**CHALLENGE**. Find the lines with "scene" in them and copy them out.

↓↓↓

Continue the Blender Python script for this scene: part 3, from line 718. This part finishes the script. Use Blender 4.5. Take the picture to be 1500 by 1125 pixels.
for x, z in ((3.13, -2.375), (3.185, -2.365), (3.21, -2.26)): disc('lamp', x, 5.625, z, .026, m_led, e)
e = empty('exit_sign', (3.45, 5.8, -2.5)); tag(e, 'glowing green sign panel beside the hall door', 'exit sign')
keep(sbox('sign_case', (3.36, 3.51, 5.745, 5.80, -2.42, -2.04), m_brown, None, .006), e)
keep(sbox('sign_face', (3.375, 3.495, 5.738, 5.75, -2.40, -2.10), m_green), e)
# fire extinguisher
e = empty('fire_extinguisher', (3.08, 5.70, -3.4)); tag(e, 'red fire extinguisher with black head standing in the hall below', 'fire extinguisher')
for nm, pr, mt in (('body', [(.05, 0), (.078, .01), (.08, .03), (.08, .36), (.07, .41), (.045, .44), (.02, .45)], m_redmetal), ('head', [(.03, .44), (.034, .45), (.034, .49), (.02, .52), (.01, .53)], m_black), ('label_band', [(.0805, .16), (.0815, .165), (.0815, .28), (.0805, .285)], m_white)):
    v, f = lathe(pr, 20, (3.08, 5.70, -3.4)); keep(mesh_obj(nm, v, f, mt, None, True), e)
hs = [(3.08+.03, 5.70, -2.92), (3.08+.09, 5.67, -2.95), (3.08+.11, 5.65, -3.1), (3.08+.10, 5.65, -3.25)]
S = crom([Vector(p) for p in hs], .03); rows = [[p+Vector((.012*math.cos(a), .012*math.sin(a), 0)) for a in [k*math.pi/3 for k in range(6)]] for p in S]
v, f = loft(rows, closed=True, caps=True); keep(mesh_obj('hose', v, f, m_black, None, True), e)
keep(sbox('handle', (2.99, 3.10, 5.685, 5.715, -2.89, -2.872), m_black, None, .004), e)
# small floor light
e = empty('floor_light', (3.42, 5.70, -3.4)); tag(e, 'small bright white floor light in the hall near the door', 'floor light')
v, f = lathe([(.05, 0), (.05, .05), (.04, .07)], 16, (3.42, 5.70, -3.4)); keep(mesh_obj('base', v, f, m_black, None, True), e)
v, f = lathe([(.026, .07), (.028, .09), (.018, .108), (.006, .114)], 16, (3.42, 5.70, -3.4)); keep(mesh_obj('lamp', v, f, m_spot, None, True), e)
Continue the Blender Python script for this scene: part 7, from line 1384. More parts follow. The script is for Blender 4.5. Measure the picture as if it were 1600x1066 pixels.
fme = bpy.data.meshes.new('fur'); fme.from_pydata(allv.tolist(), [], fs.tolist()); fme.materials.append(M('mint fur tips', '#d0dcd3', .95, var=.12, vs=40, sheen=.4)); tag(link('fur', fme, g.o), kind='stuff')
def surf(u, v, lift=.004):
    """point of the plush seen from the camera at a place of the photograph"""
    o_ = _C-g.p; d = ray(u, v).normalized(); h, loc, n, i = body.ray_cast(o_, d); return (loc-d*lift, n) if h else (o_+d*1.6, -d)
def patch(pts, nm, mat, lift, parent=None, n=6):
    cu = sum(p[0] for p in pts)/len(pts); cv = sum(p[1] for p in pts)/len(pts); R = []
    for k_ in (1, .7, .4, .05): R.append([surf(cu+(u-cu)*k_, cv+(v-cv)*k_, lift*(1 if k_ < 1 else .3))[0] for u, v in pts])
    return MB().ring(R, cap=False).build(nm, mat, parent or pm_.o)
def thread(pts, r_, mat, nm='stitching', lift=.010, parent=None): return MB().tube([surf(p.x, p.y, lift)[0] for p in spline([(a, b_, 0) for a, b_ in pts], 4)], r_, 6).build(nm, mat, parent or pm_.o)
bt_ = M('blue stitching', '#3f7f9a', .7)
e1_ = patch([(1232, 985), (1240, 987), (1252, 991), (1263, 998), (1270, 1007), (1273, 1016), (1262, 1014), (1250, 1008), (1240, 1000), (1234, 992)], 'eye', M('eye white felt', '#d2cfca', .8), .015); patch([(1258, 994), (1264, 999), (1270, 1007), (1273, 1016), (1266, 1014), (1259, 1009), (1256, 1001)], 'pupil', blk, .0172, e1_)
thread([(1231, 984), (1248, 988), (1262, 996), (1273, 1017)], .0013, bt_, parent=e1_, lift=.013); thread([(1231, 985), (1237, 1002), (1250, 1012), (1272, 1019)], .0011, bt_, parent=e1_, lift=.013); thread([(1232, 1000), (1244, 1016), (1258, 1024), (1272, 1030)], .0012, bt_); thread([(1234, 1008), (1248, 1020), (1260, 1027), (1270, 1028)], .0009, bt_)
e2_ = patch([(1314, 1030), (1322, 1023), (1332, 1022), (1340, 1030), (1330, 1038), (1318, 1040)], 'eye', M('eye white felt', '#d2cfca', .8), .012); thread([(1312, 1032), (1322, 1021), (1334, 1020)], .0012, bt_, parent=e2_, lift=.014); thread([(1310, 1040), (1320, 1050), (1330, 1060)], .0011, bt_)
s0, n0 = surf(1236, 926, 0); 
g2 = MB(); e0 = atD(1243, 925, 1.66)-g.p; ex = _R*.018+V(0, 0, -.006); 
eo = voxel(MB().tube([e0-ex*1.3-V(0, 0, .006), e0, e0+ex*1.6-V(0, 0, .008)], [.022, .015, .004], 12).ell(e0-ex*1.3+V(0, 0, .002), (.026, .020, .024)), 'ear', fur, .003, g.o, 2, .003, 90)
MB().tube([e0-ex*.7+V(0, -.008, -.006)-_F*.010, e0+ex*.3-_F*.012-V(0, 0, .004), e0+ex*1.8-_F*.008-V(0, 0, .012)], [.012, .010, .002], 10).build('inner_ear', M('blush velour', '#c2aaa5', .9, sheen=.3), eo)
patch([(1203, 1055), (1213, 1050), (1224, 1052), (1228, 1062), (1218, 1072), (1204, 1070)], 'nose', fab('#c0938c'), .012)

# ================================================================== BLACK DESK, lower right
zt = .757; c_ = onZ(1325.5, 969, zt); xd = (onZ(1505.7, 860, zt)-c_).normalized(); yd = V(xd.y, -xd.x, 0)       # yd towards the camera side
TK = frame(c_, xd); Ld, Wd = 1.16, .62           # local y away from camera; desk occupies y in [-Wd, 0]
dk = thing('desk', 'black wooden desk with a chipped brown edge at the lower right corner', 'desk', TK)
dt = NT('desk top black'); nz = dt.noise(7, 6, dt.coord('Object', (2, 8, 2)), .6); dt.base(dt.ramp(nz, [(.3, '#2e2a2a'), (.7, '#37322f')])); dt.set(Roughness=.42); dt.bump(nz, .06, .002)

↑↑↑

**OUTPUT BELOW**.
Continue the Blender Python script for this scene: part 3, from line 718. This part finishes the script. Use Blender 4.5. Take the picture to be 1500 by 1125 pixels.
Continue the Blender Python script for this scene: part 7, from line 1384. More parts follow. The script is for Blender 4.5. Measure the picture as if it were 1600x1066 pixels.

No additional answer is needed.